Speaking to Global Times, Wang Ya'nan, editor in chief of Aerospace Knowledge, a Chinese aviation-related magazine, said that the H-6K's comparatively slow speed and lack of stealth are more than made up for by its long-range attack capability.

"The H-6K can remain within a safe zone, launch[ing] its missiles that can reach targets 2,000 kilometres away," Wang explained, saying that even existing missiles are difficult to intercept due to their stealthy characteristics.

"With China developing hypersonic weapons in recent years, its attack range and speed could become even greater than a conventional cruise missile, potentially capable of taking out targets deep within hostile territories 3,000 kilometres away within just a few minutes," Wang added.

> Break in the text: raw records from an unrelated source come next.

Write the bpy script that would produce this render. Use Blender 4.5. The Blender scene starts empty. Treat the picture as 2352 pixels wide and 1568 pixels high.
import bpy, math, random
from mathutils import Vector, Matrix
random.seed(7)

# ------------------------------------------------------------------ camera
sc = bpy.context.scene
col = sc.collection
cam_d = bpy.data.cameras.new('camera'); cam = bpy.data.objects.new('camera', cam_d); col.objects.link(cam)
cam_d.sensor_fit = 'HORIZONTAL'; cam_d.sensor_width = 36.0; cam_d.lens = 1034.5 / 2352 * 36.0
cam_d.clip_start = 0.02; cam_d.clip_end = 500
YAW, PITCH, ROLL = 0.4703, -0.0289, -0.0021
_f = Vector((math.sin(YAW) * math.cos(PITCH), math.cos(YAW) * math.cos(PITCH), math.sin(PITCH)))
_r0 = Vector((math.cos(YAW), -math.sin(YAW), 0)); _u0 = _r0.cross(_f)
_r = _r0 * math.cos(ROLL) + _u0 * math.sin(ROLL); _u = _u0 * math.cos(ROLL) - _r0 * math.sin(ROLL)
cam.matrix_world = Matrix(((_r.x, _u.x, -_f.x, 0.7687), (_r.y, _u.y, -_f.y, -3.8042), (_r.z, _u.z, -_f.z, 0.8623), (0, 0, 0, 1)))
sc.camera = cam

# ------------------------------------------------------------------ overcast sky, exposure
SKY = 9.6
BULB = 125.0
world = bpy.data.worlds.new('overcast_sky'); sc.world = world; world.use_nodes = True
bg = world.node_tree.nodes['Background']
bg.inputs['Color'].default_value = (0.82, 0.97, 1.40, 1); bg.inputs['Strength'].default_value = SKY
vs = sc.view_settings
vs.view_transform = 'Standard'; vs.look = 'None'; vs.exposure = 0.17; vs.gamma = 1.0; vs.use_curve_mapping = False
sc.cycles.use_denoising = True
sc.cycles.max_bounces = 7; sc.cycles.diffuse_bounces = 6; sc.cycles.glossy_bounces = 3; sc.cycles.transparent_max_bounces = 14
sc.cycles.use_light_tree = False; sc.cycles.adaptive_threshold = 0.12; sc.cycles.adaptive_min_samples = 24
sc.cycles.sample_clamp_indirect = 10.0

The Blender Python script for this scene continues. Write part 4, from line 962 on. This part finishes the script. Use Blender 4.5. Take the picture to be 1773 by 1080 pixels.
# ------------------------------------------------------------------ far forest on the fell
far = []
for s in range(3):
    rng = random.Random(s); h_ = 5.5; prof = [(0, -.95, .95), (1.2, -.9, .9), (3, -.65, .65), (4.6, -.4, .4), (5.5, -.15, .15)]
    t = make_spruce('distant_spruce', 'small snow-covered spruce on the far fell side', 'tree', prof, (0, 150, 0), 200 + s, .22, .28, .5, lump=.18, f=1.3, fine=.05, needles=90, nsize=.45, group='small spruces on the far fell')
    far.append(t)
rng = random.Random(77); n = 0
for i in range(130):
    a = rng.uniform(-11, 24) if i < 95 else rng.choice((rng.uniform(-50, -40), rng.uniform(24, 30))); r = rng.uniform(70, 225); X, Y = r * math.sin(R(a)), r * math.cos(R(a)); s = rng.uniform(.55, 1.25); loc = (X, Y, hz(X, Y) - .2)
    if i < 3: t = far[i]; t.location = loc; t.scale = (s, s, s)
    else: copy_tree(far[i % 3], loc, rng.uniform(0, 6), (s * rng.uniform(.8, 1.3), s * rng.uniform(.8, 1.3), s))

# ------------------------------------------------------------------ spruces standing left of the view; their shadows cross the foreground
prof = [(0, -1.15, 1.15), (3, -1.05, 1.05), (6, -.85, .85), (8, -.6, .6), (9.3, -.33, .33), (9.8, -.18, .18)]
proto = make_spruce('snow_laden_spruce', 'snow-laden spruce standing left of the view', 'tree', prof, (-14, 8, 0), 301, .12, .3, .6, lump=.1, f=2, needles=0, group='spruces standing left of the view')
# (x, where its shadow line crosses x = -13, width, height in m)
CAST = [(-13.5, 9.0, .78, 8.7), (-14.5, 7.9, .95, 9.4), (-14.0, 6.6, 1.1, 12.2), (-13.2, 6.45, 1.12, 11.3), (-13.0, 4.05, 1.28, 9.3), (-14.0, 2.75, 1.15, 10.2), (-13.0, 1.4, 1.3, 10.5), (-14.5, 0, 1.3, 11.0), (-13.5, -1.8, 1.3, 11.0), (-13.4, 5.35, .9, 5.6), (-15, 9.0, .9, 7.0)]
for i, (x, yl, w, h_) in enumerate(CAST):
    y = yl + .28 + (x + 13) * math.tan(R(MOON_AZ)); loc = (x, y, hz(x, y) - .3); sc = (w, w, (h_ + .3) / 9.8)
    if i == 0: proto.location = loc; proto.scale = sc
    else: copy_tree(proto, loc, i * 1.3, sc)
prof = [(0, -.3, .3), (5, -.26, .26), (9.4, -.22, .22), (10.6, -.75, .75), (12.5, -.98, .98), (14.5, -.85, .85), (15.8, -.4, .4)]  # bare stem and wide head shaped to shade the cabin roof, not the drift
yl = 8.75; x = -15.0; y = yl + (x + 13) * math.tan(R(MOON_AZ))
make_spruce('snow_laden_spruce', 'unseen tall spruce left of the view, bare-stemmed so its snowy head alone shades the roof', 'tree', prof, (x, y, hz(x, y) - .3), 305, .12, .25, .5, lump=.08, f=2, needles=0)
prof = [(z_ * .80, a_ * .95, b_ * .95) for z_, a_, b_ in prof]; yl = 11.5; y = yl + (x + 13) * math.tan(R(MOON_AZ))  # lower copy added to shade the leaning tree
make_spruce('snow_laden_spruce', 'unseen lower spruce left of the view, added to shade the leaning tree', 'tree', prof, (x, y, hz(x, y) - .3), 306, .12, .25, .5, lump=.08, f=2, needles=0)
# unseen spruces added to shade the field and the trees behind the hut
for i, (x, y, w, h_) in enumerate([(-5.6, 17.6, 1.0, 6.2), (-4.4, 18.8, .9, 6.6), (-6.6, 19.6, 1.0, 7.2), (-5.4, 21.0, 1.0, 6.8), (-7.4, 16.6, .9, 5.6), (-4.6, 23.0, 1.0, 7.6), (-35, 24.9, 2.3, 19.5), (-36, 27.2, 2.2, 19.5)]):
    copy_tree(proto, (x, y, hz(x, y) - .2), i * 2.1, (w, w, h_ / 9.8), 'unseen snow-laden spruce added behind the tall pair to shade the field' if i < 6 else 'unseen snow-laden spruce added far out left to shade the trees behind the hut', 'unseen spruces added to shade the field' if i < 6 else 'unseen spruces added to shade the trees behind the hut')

The aviation expert calculated that with each H-6K capable of carrying up to six such missiles, a squadron of 10 bombers could strike up to 60 enemy strategic points.

Furthermore, Wang said, a fleet of H-6Ks accompanied by Chengdu J-20s, China's new stealth fighter, could prove a particularly deadly combination, with the fighters destroying enemy early warning and tanker aircraft, while the H-6Ks would 'scorch land hubs such as command centres and missile positions.'

The H-6K has an estimated range of up to 6,000 km and aerial refuelling capability. The People's Liberation Army Air Force and People's Liberation Army Navy have at least 180 H-6s of various modifications in their arsenals.

Last year, Sputnik reported on possible testing of hypersonic glider technology by China. In August 2018, the Global Times reported that China had successfully tested its first hypersonic glider, known as the Xingkong-2, or 'Starry Sky-2'. A month earlier, the Federation of American Scientists claimed that China was engaged in testing of a Chinese analogue to Russia's Kinzhal cruise missile aboard a modified H-6K.

The South China Sea, one of the world's busiest waterways, has been the scene of growing tensions between the US and China caused by the territorial disputes between China, the Philippines, Brunei, Vietnam, Malaysia and Taiwan. In recent years, the US has repeatedly sent warships to the region on so-called 'freedom of navigation' missions, with Beijing, which has de-facto control over 80 percent of the contested area, calling the missions "provocative" and urging Washington to stop. Over the weekend, the Pentagon warned that the US would not tolerate Beijing's "aggressive" and "destabilising" activities in the South China Sea, promising that the US would not "stand idly by" while China attempted to "reshape the region to its favour."